What is being asked:
Extract the text of every entry below exactly; leave images out.

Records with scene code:
----

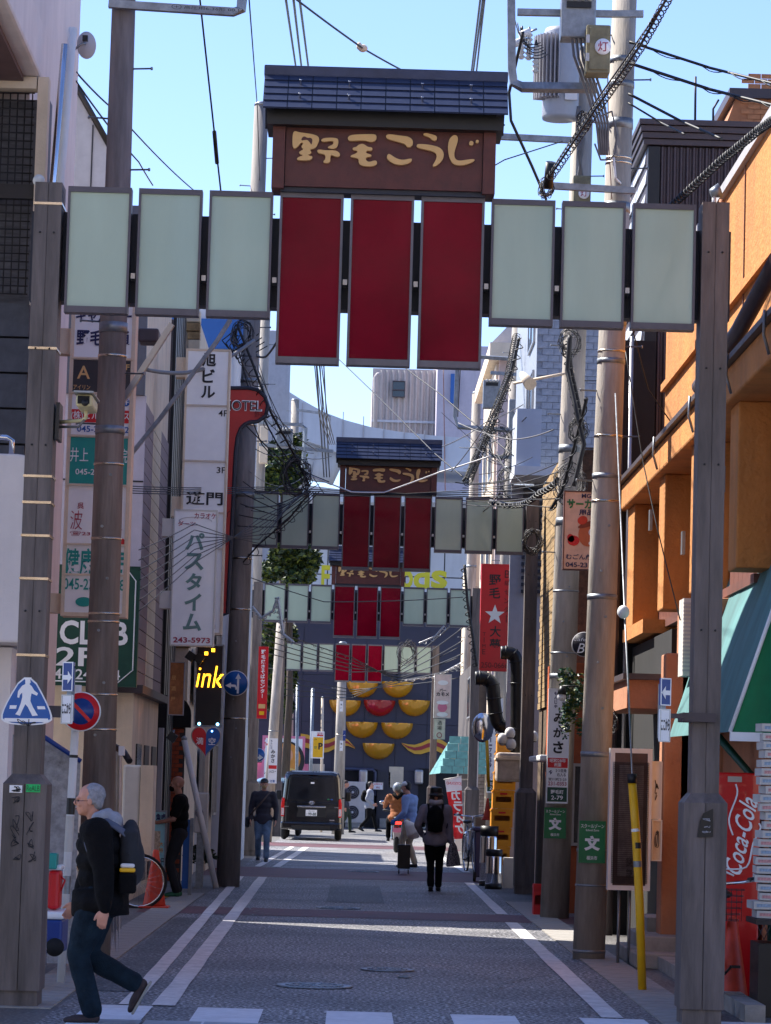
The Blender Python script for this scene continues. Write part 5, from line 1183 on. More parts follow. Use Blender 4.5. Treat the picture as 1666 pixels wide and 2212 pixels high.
# LED board
Y = 43.0; t, px, pz = signboard('led_display', 'dark vertical lamp display with amber lettering lit below the karaoke sign', 'sign', (421, 1392, 482, 1570), Y, q('led_black', 26, 22, 22, .9, rough=.15), .2, [], frame=.02, fm=M['galv'])
mb = MB(); AMB = mat('amber_led', (1, .45, .02), emit=3, rough=.5)
vs, fs = glyphs('ink', 0); mnx, mxx = min(v.x for v in vs), max(v.x for v in vs); me_ = MB()
c_ = P(452, 1462, Y-.02)
tri = [[vs[i] for i in f] for f in fs]
def inside(x, y):
    for f in tri:
        n_ = len(f); s_ = 0; ok = True
        for i in range(n_):
            a, b_ = f[i], f[(i+1) % n_]; cr = (b_.x-a.x)*(y-a.y)-(b_.y-a.y)*(x-a.x)
            if cr > 1e-9:
                if s_ < 0: ok = False; break
                s_ = 1
            elif cr < -1e-9:
                if s_ > 0: ok = False; break
                s_ = -1
        if ok: return True
    return False
for i in range(26):
    for j in range(22):
        x = mnx+(mxx-mnx)*(i+.5)/26; y = -.02+.78*(j+.5)/22
        if inside(x, y): me_.box(c_.x-.185+.37*(i+.3)/26+.05*(j/22), c_.x-.185+.37*(i+.95)/26+.05*(j/22), Y-.02, Y-.004, c_.z-.165+.35*(j+.2)/22, c_.z-.165+.35*(j+.9)/22)
for du, dv in ((-10, -47), (5, -54), (-21, -33)):
    c2 = P(452+du, 1462+dv, Y-.02)
    for a in range(3):
        for b_ in range(3): me_.box(c2.x+a*.017, c2.x+a*.017+.012, Y-.02, Y-.004, c2.z+b_*.017, c2.z+b_*.017+.012)
me_.build('lit_lamps', AMB, t)['kind'] = 'stuff'
for fx in (.2, .85): MB().lathe([(.02, -.02), (.02, 0)], (px(fx), Y, pz(.965)), 12, axis='y').build('blue_lamp', mat('blue_led', (.2, .6, 1), emit=4), t)
# heart sign
Y = 42.9; t = thing('heart_sign', 'red and blue heart shaped vacancy sign below the lamp display', 'sign', P(445, 1628, Y))
def heart(side, sc):
    o = []
    for i in range(25):
        a = pi*i/24; x = 16*sin(a)**3; y = 13*cos(a)-5*cos(2*a)-2*cos(3*a)-cos(4*a); o.append((side*x*sc/16, y*sc/14))
    return o
c_ = P(445, 1598, Y)
for s_, m_ in ((-1, M['signr']), (1, M['signb'])):
    mb = MB(); fillpoly(mb, [(c_.x+a, c_.z+b_) for a, b_ in heart(s_, .195)], Y, Y+.08); mb.build('red_half' if s_ < 0 else 'blue_half', m_, t)
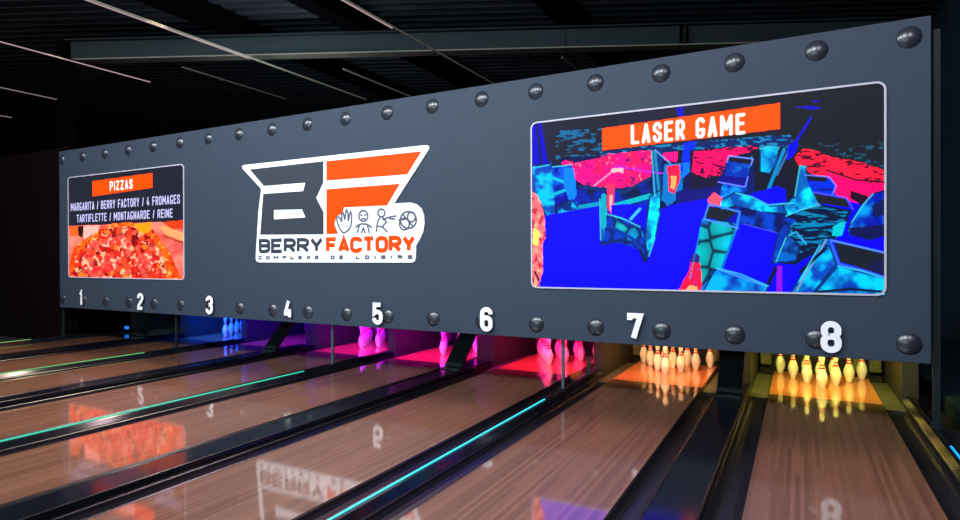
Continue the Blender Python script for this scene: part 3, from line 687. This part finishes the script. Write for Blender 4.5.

----

Solution for this task:
The Blender Python script for this scene continues. Write part 5, from line 1183 on. More parts follow. Use Blender 4.5. Treat the picture as 1666 pixels wide and 2212 pixels high.
# LED board
Y = 43.0; t, px, pz = signboard('led_display', 'dark vertical lamp display with amber lettering lit below the karaoke sign', 'sign', (421, 1392, 482, 1570), Y, q('led_black', 26, 22, 22, .9, rough=.15), .2, [], frame=.02, fm=M['galv'])
mb = MB(); AMB = mat('amber_led', (1, .45, .02), emit=3, rough=.5)
vs, fs = glyphs('ink', 0); mnx, mxx = min(v.x for v in vs), max(v.x for v in vs); me_ = MB()
c_ = P(452, 1462, Y-.02)
tri = [[vs[i] for i in f] for f in fs]
def inside(x, y):
    for f in tri:
        n_ = len(f); s_ = 0; ok = True
        for i in range(n_):
            a, b_ = f[i], f[(i+1) % n_]; cr = (b_.x-a.x)*(y-a.y)-(b_.y-a.y)*(x-a.x)
            if cr > 1e-9:
                if s_ < 0: ok = False; break
                s_ = 1
            elif cr < -1e-9:
                if s_ > 0: ok = False; break
                s_ = -1
        if ok: return True
    return False
for i in range(26):
    for j in range(22):
        x = mnx+(mxx-mnx)*(i+.5)/26; y = -.02+.78*(j+.5)/22
        if inside(x, y): me_.box(c_.x-.185+.37*(i+.3)/26+.05*(j/22), c_.x-.185+.37*(i+.95)/26+.05*(j/22), Y-.02, Y-.004, c_.z-.165+.35*(j+.2)/22, c_.z-.165+.35*(j+.9)/22)
for du, dv in ((-10, -47), (5, -54), (-21, -33)):
    c2 = P(452+du, 1462+dv, Y-.02)
    for a in range(3):
        for b_ in range(3): me_.box(c2.x+a*.017, c2.x+a*.017+.012, Y-.02, Y-.004, c2.z+b_*.017, c2.z+b_*.017+.012)
me_.build('lit_lamps', AMB, t)['kind'] = 'stuff'
for fx in (.2, .85): MB().lathe([(.02, -.02), (.02, 0)], (px(fx), Y, pz(.965)), 12, axis='y').build('blue_lamp', mat('blue_led', (.2, .6, 1), emit=4), t)
# heart sign
Y = 42.9; t = thing('heart_sign', 'red and blue heart shaped vacancy sign below the lamp display', 'sign', P(445, 1628, Y))
def heart(side, sc):
    o = []
    for i in range(25):
        a = pi*i/24; x = 16*sin(a)**3; y = 13*cos(a)-5*cos(2*a)-2*cos(3*a)-cos(4*a); o.append((side*x*sc/16, y*sc/14))
    return o
c_ = P(445, 1598, Y)
for s_, m_ in ((-1, M['signr']), (1, M['signb'])):
    mb = MB(); fillpoly(mb, [(c_.x+a, c_.z+b_) for a, b_ in heart(s_, .195)], Y, Y+.08); mb.build('red_half' if s_ < 0 else 'blue_half', m_, t)
Continue the Blender Python script for this scene: part 3, from line 687. This part finishes the script. Write for Blender 4.5.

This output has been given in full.